Write out the data below in full. Keep it exact.
# # # #
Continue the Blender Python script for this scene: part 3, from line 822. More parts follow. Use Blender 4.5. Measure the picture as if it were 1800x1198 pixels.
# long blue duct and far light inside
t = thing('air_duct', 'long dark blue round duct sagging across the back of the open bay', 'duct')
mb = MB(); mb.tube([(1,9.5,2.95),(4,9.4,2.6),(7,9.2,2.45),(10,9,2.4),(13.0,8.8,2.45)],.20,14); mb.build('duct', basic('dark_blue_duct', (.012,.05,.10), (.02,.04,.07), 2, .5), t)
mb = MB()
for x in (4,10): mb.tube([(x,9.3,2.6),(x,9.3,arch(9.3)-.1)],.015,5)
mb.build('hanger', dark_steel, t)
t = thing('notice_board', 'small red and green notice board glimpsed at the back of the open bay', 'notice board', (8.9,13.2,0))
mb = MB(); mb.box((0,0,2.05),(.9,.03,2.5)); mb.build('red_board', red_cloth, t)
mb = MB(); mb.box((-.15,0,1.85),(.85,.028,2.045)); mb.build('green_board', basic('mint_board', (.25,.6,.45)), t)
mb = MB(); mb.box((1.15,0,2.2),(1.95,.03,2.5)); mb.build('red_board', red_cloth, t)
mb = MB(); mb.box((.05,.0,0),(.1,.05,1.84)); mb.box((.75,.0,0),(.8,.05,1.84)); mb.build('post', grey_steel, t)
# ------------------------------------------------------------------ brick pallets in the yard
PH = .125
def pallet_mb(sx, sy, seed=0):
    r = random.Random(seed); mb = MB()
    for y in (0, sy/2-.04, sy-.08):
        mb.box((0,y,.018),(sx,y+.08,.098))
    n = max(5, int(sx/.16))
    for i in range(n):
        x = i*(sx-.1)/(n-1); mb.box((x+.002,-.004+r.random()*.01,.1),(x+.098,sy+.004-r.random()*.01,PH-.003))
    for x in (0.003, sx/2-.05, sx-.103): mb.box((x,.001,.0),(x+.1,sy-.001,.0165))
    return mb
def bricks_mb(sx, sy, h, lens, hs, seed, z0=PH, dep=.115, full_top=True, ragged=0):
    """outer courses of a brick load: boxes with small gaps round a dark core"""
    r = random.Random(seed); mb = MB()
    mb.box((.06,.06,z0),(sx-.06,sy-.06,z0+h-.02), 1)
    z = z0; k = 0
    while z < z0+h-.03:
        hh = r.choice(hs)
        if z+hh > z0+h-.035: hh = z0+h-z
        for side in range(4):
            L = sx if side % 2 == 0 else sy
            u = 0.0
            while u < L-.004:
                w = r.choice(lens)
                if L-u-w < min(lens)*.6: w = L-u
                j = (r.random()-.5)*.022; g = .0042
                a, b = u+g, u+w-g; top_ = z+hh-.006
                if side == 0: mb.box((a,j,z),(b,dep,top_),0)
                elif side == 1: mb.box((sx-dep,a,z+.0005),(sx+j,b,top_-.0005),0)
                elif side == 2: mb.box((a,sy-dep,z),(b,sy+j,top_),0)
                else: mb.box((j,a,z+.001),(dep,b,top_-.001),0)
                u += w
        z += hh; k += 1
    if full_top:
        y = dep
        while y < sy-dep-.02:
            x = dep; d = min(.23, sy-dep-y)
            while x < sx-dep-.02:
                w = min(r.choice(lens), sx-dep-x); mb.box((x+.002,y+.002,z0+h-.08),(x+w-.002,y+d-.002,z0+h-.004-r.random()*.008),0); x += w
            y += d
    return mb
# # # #
Final result:
Continue the Blender Python script for this scene: part 3, from line 822. More parts follow. Use Blender 4.5. Measure the picture as if it were 1800x1198 pixels.
# long blue duct and far light inside
t = thing('air_duct', 'long dark blue round duct sagging across the back of the open bay', 'duct')
mb = MB(); mb.tube([(1,9.5,2.95),(4,9.4,2.6),(7,9.2,2.45),(10,9,2.4),(13.0,8.8,2.45)],.20,14); mb.build('duct', basic('dark_blue_duct', (.012,.05,.10), (.02,.04,.07), 2, .5), t)
mb = MB()
for x in (4,10): mb.tube([(x,9.3,2.6),(x,9.3,arch(9.3)-.1)],.015,5)
mb.build('hanger', dark_steel, t)
t = thing('notice_board', 'small red and green notice board glimpsed at the back of the open bay', 'notice board', (8.9,13.2,0))
mb = MB(); mb.box((0,0,2.05),(.9,.03,2.5)); mb.build('red_board', red_cloth, t)
mb = MB(); mb.box((-.15,0,1.85),(.85,.028,2.045)); mb.build('green_board', basic('mint_board', (.25,.6,.45)), t)
mb = MB(); mb.box((1.15,0,2.2),(1.95,.03,2.5)); mb.build('red_board', red_cloth, t)
mb = MB(); mb.box((.05,.0,0),(.1,.05,1.84)); mb.box((.75,.0,0),(.8,.05,1.84)); mb.build('post', grey_steel, t)
# ------------------------------------------------------------------ brick pallets in the yard
PH = .125
def pallet_mb(sx, sy, seed=0):
    r = random.Random(seed); mb = MB()
    for y in (0, sy/2-.04, sy-.08):
        mb.box((0,y,.018),(sx,y+.08,.098))
    n = max(5, int(sx/.16))
    for i in range(n):
        x = i*(sx-.1)/(n-1); mb.box((x+.002,-.004+r.random()*.01,.1),(x+.098,sy+.004-r.random()*.01,PH-.003))
    for x in (0.003, sx/2-.05, sx-.103): mb.box((x,.001,.0),(x+.1,sy-.001,.0165))
    return mb
def bricks_mb(sx, sy, h, lens, hs, seed, z0=PH, dep=.115, full_top=True, ragged=0):
    """outer courses of a brick load: boxes with small gaps round a dark core"""
    r = random.Random(seed); mb = MB()
    mb.box((.06,.06,z0),(sx-.06,sy-.06,z0+h-.02), 1)
    z = z0; k = 0
    while z < z0+h-.03:
        hh = r.choice(hs)
        if z+hh > z0+h-.035: hh = z0+h-z
        for side in range(4):
            L = sx if side % 2 == 0 else sy
            u = 0.0
            while u < L-.004:
                w = r.choice(lens)
                if L-u-w < min(lens)*.6: w = L-u
                j = (r.random()-.5)*.022; g = .0042
                a, b = u+g, u+w-g; top_ = z+hh-.006
                if side == 0: mb.box((a,j,z),(b,dep,top_),0)
                elif side == 1: mb.box((sx-dep,a,z+.0005),(sx+j,b,top_-.0005),0)
                elif side == 2: mb.box((a,sy-dep,z),(b,sy+j,top_),0)
                else: mb.box((j,a,z+.001),(dep,b,top_-.001),0)
                u += w
        z += hh; k += 1
    if full_top:
        y = dep
        while y < sy-dep-.02:
            x = dep; d = min(.23, sy-dep-y)
            while x < sx-dep-.02:
                w = min(r.choice(lens), sx-dep-x); mb.box((x+.002,y+.002,z0+h-.08),(x+w-.002,y+d-.002,z0+h-.004-r.random()*.008),0); x += w
            y += d
    return mb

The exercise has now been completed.